⑤SuicaやPASMO、ETCの利用履歴
こちらも証拠としては強いものではありませんが、普段行かないような場所への電車の移動履歴やETCの利用履歴も証拠として認められる場合があります。
これに合わせて使用した、ホテルやレストランなどのクレジットカードの履歴などがあると証拠が補強されます。
⑥スケジュールアプリや手帳、日記など
配偶者が相手に会ったことがわかる記述のある日記や手帳、スケジュールアプリの継続的な記録は証拠になり得ます。
二人が会った日にハートマークなどがあれば、更に効果的でしょう。
また、配偶者が相手に会ったと思われる日を自ら記録しておくことで、⑤に記載のデータと突き合わせて証拠とすることも可能です。
⑦探偵事務所・興信所の利用
①~⑥をご覧になって、なかなかハードルが高いと感じ、探偵事務所や興信所に浮気調査を依頼することを検討する方もいらっしゃるでしょう。
プロに頼むことで決定的な証拠を得て、そのまま裁判に提出することは、実際にはかなり多いです。
ただ、一つ注意すべきはコストの問題です。
場合によっては数百万の費用がかかることもあるため、依頼の仕方を考慮する必要があります。

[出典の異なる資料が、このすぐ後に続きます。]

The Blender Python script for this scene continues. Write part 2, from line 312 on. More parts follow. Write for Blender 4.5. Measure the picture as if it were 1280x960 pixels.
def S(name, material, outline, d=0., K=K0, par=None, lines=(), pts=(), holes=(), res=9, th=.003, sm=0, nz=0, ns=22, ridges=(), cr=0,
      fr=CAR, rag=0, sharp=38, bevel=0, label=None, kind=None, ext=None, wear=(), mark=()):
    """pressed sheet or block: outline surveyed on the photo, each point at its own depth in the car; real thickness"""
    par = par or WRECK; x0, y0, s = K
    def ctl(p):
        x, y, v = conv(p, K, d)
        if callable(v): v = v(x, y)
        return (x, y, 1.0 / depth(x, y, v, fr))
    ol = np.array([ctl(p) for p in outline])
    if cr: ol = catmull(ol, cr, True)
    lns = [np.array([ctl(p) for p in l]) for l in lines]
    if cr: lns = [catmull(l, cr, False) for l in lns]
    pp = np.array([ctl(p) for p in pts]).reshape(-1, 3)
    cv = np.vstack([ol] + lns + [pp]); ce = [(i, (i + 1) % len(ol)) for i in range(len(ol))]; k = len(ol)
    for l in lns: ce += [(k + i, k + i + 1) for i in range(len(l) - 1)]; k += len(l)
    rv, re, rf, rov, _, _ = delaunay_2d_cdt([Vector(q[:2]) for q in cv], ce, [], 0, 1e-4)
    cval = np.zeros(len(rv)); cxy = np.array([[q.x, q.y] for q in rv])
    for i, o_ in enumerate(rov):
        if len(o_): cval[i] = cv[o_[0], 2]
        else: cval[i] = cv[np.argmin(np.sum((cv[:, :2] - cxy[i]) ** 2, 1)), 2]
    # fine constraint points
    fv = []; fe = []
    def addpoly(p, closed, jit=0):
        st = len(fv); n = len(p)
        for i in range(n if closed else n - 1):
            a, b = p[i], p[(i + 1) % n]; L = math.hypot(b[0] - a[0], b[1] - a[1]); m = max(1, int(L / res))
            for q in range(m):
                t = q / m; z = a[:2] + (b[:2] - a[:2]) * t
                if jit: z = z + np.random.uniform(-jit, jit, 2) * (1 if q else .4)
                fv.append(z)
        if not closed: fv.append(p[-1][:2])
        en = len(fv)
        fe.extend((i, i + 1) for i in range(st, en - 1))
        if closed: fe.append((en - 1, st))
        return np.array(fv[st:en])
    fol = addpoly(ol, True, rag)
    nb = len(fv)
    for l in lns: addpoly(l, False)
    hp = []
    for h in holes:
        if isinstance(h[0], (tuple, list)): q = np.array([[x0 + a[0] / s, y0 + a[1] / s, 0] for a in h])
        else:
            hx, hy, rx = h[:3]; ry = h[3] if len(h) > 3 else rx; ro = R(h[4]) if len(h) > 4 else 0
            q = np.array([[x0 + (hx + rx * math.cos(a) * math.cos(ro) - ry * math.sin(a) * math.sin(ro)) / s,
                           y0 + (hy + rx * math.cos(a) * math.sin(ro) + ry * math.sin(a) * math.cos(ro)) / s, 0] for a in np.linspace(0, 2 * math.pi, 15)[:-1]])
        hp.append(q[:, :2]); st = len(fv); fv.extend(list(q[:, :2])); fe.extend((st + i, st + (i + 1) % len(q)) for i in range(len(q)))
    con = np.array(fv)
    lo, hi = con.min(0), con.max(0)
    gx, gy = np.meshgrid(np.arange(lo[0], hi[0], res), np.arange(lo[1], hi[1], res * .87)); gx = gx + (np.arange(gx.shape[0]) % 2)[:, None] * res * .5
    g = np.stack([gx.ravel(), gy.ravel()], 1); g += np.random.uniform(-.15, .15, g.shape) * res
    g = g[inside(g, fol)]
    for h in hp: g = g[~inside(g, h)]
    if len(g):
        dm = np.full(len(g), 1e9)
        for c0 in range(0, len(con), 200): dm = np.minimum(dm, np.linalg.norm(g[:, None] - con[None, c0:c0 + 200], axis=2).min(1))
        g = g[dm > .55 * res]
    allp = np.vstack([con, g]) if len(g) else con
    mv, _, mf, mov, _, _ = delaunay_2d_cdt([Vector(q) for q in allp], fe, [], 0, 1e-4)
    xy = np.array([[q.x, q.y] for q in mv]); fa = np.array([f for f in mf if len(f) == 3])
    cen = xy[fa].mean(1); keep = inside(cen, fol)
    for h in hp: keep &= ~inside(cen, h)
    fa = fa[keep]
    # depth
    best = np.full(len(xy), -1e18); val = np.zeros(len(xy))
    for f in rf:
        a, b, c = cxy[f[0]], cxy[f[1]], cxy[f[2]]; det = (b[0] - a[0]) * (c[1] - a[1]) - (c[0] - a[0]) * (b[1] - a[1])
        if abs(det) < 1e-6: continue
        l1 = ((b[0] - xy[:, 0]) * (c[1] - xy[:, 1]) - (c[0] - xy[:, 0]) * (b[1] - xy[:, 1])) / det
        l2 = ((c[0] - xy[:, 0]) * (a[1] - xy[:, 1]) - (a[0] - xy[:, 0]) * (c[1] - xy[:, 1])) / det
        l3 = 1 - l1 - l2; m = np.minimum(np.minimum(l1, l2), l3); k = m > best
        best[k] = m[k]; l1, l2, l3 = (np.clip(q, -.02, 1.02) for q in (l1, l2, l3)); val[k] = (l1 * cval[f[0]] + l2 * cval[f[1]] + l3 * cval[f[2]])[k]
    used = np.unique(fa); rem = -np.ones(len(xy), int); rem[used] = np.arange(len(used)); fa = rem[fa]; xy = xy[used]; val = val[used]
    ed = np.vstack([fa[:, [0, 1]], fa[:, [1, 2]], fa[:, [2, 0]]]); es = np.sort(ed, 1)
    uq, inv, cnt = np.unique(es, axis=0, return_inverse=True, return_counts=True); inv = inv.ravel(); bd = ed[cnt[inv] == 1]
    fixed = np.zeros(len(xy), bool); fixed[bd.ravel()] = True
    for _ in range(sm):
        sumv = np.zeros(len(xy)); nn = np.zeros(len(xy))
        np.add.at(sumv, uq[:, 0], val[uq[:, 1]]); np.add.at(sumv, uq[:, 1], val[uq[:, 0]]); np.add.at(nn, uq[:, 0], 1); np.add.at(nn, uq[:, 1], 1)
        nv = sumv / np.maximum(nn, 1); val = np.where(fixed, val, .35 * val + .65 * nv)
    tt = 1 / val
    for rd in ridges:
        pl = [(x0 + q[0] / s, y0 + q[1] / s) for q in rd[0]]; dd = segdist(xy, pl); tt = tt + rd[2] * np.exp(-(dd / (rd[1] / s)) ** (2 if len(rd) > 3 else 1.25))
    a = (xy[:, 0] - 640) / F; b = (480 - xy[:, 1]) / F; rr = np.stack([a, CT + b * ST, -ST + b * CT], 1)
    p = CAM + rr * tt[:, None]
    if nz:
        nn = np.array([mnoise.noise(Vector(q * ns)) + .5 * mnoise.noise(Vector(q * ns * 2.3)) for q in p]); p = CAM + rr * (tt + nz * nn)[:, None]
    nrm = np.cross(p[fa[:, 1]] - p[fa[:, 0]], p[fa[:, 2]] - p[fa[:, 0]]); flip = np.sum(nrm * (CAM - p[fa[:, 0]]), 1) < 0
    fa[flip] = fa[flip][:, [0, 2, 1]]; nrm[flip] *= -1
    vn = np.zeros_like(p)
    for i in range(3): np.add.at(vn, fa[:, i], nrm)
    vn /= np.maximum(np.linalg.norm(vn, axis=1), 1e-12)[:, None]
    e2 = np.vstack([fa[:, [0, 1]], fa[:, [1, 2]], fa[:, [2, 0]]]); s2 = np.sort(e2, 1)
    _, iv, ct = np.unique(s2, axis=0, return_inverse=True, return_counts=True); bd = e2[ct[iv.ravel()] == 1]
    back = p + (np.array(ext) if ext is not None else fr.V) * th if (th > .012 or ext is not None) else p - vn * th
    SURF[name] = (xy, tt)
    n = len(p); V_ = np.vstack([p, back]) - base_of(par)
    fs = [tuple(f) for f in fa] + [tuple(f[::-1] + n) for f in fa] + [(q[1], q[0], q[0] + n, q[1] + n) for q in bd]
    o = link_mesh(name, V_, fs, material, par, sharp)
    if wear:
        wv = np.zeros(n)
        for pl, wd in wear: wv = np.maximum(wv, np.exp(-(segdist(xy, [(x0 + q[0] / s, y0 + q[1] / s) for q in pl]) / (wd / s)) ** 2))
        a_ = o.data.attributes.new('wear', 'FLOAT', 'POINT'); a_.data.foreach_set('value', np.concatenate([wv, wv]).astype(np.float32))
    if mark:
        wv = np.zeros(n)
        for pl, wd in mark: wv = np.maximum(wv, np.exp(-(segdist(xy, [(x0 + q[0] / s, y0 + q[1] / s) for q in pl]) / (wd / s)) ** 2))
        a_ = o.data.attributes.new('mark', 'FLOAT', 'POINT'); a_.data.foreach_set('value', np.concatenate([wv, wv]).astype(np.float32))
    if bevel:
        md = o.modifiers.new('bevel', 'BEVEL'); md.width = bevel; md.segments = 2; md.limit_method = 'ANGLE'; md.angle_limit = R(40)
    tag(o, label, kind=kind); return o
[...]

おすすめなのは、不貞相手と会っている日時をあらかじめ把握しておき、その日時に限定して依頼をすることです。探偵事務所や興信所に支払った費用は、損害として相手に請求することは基本的にできませんので、この点にも注意が必要です。
4 慰謝料の相場とは?
私は兵庫県西宮市で家事事件を中心に扱う法律事務所を経営していますが、事務所に相談に来られる方の中には、慰謝料のリアルな相場を知りたいとおっしゃる方が沢山おられます。
私が過去に担当した事件での慰謝料の最高額は約600万円でした。
ただ、このケースは例外中の例外で、不貞相手の社会的地位がかなり高かったことと、当事者が不貞の事実を素直に認め、真摯に謝罪をしたいとの思いから高額の慰謝料となりました。
最近は、コロナ禍の社会情勢を反映してか、どちらかと言えば低額になる傾向にあるように思います。
慰謝料額はさまざまな要素が重なりあって最終的に決まるので一概にはなかなか断言できないのですが、個人的に目安・目標としている金額は下記の通りです。
夫婦が、離婚や別居をせずに夫婦関係を継続する場合:30万円~100万円
不貞行為が原因で別居に至った場合:100万円~150万円
不貞行為が原因で離婚に至った場合:150万円~250万円
探偵社や興信所、弁護士に依頼するようなケースだと、高額な調査費用や弁護士費用がかかってしまい、せっかくの慰謝料が手元に残らないといったことも現実問題としてあります。
探偵や弁護士に依頼するときには、あらかじめ費用を確認することをおすすめします。
5 最後に
不貞行為をした側は、今の配偶者と離婚して、不貞相手と結婚したい、すぐに離婚してほしいなどと身勝手極まりないことを言い出す場合があります。
是非、知っておいていただきたいのは、たとえ相手から「離婚してほしい」と言われても、素直にそれに応じる必要などないということです。
不貞行為をした側は、法律上、「有責配偶者」に該当します。
「有責配偶者」とは、簡単に言えば、離婚原因を作ったことに責任のある配偶者のことです。
そして、有責配偶者からの離婚請求は、原則として認められないという有名な判例があり、不貞行為をした側の勝手な言い分は基本的に通らないようになっています。
この点について、ご心配な方や心当たりがある方は、早めに弁護士などの専門家に相談してください。
不貞行為をした相手の言いなりになる必要はないのです。